**The request**
Reproduce all of the data exactly, with no line skipped.

**Provided material**
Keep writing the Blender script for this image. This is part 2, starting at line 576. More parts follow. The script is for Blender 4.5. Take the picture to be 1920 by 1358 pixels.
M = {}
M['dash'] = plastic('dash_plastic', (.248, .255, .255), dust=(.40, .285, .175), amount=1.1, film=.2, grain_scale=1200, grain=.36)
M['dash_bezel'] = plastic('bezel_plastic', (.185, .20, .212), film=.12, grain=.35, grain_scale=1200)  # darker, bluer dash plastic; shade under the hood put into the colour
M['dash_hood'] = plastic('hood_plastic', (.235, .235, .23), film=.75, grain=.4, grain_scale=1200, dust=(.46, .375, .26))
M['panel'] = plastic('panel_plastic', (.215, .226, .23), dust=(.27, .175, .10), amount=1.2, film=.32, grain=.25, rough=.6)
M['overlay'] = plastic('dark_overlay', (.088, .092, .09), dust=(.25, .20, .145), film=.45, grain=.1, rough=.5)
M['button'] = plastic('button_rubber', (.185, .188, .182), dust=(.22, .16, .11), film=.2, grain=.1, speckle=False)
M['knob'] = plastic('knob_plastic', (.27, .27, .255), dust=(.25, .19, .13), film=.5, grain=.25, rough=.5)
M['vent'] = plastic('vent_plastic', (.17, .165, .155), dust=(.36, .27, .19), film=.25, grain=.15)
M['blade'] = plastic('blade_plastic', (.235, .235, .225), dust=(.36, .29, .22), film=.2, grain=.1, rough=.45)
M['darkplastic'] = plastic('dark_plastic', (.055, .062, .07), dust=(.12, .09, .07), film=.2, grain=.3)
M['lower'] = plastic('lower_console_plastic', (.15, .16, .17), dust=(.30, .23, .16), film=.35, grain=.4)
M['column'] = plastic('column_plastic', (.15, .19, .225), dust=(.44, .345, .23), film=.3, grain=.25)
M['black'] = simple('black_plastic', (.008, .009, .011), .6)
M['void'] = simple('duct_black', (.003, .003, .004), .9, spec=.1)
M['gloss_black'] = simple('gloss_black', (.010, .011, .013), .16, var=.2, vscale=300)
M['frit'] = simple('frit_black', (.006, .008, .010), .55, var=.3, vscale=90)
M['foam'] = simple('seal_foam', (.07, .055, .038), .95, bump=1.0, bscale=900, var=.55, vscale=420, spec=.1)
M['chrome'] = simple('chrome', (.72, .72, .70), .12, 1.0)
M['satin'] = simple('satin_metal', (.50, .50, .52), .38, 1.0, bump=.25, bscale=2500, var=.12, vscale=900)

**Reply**
Keep writing the Blender script for this image. This is part 2, starting at line 576. More parts follow. The script is for Blender 4.5. Take the picture to be 1920 by 1358 pixels.
M = {}
M['dash'] = plastic('dash_plastic', (.248, .255, .255), dust=(.40, .285, .175), amount=1.1, film=.2, grain_scale=1200, grain=.36)
M['dash_bezel'] = plastic('bezel_plastic', (.185, .20, .212), film=.12, grain=.35, grain_scale=1200)  # darker, bluer dash plastic; shade under the hood put into the colour
M['dash_hood'] = plastic('hood_plastic', (.235, .235, .23), film=.75, grain=.4, grain_scale=1200, dust=(.46, .375, .26))
M['panel'] = plastic('panel_plastic', (.215, .226, .23), dust=(.27, .175, .10), amount=1.2, film=.32, grain=.25, rough=.6)
M['overlay'] = plastic('dark_overlay', (.088, .092, .09), dust=(.25, .20, .145), film=.45, grain=.1, rough=.5)
M['button'] = plastic('button_rubber', (.185, .188, .182), dust=(.22, .16, .11), film=.2, grain=.1, speckle=False)
M['knob'] = plastic('knob_plastic', (.27, .27, .255), dust=(.25, .19, .13), film=.5, grain=.25, rough=.5)
M['vent'] = plastic('vent_plastic', (.17, .165, .155), dust=(.36, .27, .19), film=.25, grain=.15)
M['blade'] = plastic('blade_plastic', (.235, .235, .225), dust=(.36, .29, .22), film=.2, grain=.1, rough=.45)
M['darkplastic'] = plastic('dark_plastic', (.055, .062, .07), dust=(.12, .09, .07), film=.2, grain=.3)
M['lower'] = plastic('lower_console_plastic', (.15, .16, .17), dust=(.30, .23, .16), film=.35, grain=.4)
M['column'] = plastic('column_plastic', (.15, .19, .225), dust=(.44, .345, .23), film=.3, grain=.25)
M['black'] = simple('black_plastic', (.008, .009, .011), .6)
M['void'] = simple('duct_black', (.003, .003, .004), .9, spec=.1)
M['gloss_black'] = simple('gloss_black', (.010, .011, .013), .16, var=.2, vscale=300)
M['frit'] = simple('frit_black', (.006, .008, .010), .55, var=.3, vscale=90)
M['foam'] = simple('seal_foam', (.07, .055, .038), .95, bump=1.0, bscale=900, var=.55, vscale=420, spec=.1)
M['chrome'] = simple('chrome', (.72, .72, .70), .12, 1.0)
M['satin'] = simple('satin_metal', (.50, .50, .52), .38, 1.0, bump=.25, bscale=2500, var=.12, vscale=900)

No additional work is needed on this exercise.